Important Note: if you specify a password-containing URL on the command line, the username and password will be plainly visible to all users on the system, by way of ps. On multi-user systems, this is a big security risk. To work around it, use wget -i - and feed the URLs to Wget’s standard input, each on a separate line, terminated by C-d.

You can encode unsafe characters in a URL as ‘%xy’, xy being the hexadecimal representation of the character’s ASCII value. Some common unsafe characters include ‘%’ (quoted as ‘%25’), ‘:’ (quoted as ‘%3A’), and ‘@’ (quoted as ‘%40’). Refer to RFC1738 for a comprehensive list of unsafe characters.
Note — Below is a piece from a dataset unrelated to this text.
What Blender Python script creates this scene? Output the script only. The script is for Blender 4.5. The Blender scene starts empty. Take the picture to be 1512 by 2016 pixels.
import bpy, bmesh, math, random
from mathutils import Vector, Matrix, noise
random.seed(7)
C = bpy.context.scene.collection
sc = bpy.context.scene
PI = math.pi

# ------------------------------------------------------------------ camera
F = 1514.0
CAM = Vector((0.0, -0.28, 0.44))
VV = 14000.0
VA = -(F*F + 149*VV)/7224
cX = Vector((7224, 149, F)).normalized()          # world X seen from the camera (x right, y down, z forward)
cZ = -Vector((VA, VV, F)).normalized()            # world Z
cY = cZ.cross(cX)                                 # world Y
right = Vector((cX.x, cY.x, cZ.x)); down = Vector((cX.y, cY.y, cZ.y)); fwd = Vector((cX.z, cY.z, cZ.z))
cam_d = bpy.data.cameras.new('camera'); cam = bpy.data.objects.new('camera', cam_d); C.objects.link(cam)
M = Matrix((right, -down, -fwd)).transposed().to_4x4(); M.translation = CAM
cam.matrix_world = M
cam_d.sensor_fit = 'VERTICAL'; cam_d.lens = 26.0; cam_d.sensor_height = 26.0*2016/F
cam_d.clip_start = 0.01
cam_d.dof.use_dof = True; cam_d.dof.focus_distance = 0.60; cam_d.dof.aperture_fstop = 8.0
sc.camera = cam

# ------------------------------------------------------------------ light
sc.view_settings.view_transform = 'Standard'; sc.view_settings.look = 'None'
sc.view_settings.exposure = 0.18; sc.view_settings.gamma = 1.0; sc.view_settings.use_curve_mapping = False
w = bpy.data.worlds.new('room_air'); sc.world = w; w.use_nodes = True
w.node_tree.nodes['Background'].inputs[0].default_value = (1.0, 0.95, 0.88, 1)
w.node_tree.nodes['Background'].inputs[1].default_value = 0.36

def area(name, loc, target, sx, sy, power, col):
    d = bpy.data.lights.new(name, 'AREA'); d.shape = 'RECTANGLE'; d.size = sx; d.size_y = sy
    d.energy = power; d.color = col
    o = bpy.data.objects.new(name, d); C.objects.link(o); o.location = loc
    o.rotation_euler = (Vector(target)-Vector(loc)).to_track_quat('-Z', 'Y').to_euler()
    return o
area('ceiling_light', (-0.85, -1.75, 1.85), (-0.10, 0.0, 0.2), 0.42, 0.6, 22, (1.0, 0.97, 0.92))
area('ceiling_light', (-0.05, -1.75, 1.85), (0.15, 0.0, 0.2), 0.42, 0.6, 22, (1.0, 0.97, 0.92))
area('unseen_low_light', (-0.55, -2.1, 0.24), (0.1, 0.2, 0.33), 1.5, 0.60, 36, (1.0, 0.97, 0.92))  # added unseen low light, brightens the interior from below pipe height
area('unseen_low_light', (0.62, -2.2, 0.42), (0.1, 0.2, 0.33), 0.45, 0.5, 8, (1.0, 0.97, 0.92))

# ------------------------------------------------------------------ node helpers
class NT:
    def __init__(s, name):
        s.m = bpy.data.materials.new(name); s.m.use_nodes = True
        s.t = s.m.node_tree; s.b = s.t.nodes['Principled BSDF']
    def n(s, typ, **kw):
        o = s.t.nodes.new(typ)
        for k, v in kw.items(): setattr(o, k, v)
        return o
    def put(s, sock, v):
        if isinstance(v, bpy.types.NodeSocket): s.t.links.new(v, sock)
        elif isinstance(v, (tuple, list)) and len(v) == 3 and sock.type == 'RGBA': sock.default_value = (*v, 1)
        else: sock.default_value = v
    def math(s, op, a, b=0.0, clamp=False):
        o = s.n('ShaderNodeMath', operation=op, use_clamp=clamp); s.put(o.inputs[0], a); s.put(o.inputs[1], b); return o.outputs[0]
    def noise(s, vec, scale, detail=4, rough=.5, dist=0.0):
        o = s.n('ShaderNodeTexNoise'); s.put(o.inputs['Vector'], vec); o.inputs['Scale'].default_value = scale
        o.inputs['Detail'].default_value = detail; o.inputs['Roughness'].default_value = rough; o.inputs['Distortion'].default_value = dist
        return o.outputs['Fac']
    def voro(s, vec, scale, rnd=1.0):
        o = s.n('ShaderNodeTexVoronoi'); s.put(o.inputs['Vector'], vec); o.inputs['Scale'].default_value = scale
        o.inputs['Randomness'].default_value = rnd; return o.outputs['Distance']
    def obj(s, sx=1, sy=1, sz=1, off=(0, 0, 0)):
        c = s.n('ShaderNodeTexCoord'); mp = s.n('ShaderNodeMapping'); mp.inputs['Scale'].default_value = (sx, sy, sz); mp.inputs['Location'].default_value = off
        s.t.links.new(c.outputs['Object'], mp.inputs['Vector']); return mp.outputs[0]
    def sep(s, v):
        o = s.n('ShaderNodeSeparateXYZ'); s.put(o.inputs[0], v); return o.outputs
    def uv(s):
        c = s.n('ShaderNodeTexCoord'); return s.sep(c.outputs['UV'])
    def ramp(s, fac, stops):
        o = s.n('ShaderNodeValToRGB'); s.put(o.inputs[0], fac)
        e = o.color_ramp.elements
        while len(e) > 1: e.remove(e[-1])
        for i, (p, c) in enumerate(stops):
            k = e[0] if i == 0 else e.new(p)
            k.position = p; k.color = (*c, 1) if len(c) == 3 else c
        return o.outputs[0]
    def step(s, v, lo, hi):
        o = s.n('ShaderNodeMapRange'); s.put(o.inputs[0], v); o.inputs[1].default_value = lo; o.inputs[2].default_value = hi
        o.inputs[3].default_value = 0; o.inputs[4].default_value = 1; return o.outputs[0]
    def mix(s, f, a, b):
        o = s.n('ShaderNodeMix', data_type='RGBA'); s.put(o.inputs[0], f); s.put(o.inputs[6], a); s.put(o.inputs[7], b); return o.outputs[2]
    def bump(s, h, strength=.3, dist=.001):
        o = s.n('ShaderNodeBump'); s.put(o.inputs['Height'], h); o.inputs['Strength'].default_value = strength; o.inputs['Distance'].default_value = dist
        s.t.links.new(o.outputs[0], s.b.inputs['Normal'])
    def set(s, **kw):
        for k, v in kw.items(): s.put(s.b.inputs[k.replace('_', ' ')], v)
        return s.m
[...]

Wget also supports the type feature for FTP URLs. By default, FTP documents are retrieved in the binary mode (type ‘i’), which means that they are downloaded unchanged. Another useful mode is the ‘a’ (ASCII) mode, which converts the line delimiters between the different operating systems, and is thus useful for text files. Here is an example:

ftp://host/directory/file;type=a

Two alternative variants of URL specification are also supported, because of historical (hysterical?) reasons and their widespreaded use.

FTP-only syntax (supported by NcFTP):

host:/dir/file

HTTP-only syntax (introduced by Netscape):

host[:port]/dir/file

These two alternative forms are deprecated, and may cease being supported in the future.

If you do not understand the difference between these notations, or do not know which one to use, just use the plain ordinary format you use with your favorite browser, like Lynx or Netscape.


Footnotes

(1)

If you have a .netrc file in your home directory, password will also be searched for there.